PROBLEM TO SOLVE: Exactly retype the lines from the top of the data through the line containing "random.seed(4)", leaving out every picture.

═════ MATERIAL PROVIDED ═════

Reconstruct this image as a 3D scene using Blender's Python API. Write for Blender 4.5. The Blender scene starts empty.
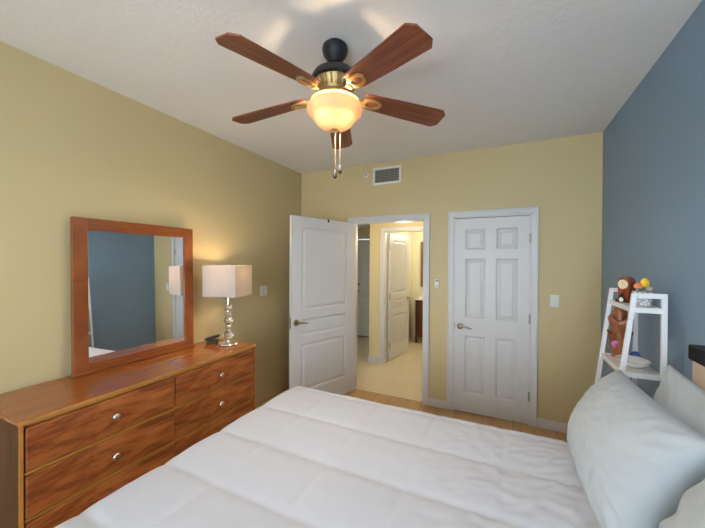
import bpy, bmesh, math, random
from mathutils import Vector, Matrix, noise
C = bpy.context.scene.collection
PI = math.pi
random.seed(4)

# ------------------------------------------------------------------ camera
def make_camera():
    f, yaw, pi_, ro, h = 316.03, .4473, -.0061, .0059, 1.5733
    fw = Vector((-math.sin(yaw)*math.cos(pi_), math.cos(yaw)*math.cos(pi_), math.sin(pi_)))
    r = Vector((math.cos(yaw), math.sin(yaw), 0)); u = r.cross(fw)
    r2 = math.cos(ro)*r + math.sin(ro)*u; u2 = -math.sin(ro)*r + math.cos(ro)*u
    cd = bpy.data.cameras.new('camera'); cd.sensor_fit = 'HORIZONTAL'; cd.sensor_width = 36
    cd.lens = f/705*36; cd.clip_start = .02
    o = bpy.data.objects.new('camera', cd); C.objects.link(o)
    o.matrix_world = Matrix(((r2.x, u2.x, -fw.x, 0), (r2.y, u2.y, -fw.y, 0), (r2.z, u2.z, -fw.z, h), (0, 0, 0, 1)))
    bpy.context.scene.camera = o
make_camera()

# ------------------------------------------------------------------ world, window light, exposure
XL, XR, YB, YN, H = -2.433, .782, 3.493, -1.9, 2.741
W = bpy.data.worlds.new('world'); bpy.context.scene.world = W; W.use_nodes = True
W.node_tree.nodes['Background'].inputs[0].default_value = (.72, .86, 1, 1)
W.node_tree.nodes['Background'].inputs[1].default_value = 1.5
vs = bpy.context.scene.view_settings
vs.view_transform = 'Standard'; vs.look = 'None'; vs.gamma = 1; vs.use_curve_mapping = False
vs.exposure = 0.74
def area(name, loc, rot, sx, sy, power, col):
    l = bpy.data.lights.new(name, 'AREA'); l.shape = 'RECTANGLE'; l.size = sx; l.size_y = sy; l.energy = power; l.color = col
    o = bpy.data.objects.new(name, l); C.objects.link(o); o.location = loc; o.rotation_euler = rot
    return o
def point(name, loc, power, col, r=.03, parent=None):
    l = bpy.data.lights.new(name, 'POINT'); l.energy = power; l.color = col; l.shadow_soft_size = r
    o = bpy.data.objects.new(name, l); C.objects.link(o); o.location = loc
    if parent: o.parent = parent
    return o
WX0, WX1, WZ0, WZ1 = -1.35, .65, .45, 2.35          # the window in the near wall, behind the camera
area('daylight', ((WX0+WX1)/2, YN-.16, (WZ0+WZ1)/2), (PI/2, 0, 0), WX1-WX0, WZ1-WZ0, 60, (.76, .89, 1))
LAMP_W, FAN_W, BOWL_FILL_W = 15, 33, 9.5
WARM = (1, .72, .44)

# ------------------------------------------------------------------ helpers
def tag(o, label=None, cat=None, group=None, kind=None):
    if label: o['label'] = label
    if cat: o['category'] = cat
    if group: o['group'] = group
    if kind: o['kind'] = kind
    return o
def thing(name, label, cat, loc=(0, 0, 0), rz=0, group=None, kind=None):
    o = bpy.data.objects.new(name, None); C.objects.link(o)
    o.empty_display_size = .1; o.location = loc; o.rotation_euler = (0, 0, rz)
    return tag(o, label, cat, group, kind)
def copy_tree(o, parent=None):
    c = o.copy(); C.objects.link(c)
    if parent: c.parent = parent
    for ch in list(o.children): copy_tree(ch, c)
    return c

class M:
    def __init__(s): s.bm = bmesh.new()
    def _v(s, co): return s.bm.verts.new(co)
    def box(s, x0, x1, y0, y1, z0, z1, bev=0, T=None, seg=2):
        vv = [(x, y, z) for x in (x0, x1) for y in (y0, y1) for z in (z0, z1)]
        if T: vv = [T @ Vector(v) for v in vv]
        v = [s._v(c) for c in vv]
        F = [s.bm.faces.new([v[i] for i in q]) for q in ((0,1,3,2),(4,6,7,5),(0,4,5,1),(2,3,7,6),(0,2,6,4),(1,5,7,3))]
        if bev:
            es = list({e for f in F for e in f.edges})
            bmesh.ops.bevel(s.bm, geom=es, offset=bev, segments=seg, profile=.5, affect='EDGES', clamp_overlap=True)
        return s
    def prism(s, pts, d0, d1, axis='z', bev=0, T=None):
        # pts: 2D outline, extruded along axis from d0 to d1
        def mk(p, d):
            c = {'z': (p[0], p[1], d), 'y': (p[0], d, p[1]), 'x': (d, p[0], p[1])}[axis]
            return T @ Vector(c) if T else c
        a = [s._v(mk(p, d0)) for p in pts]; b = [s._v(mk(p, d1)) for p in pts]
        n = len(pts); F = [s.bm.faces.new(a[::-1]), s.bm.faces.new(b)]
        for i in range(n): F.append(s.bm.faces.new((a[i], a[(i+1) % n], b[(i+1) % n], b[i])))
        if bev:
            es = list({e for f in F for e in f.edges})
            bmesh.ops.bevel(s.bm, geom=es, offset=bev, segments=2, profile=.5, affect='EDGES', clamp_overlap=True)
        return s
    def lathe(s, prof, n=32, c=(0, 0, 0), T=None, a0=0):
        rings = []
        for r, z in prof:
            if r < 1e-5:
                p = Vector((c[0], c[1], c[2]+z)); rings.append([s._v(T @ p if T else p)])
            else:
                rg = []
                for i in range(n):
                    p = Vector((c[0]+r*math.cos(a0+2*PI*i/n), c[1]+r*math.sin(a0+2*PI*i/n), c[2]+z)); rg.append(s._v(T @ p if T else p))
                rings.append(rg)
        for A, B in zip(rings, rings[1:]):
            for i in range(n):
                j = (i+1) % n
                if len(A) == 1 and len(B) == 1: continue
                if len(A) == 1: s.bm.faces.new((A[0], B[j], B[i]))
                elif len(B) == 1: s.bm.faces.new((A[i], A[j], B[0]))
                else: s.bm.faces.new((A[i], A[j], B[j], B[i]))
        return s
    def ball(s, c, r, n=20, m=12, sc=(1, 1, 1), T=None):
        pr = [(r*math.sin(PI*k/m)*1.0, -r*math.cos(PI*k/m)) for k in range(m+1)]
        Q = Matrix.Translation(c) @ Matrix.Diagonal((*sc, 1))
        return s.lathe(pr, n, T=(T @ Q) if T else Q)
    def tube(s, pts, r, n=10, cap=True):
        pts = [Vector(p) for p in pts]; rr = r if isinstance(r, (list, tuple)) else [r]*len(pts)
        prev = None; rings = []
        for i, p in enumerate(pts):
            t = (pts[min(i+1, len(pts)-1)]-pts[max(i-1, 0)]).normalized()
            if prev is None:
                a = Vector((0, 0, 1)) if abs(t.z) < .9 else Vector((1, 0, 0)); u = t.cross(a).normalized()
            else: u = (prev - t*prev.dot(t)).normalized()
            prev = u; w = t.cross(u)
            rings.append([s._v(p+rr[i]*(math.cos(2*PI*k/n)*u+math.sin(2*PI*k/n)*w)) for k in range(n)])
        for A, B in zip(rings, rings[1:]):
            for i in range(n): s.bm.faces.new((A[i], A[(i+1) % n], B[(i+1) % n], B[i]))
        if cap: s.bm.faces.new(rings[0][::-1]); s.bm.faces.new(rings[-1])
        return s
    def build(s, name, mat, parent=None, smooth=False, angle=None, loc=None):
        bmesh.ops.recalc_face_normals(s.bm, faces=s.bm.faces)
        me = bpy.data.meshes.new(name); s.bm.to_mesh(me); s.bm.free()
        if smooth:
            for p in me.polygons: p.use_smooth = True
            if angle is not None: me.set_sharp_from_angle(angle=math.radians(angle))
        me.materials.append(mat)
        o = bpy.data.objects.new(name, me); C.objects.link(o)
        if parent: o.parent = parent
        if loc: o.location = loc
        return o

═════

FINISHED TASK:
Reconstruct this image as a 3D scene using Blender's Python API. Write for Blender 4.5. The Blender scene starts empty.
import bpy, bmesh, math, random
from mathutils import Vector, Matrix, noise
C = bpy.context.scene.collection
PI = math.pi
random.seed(4)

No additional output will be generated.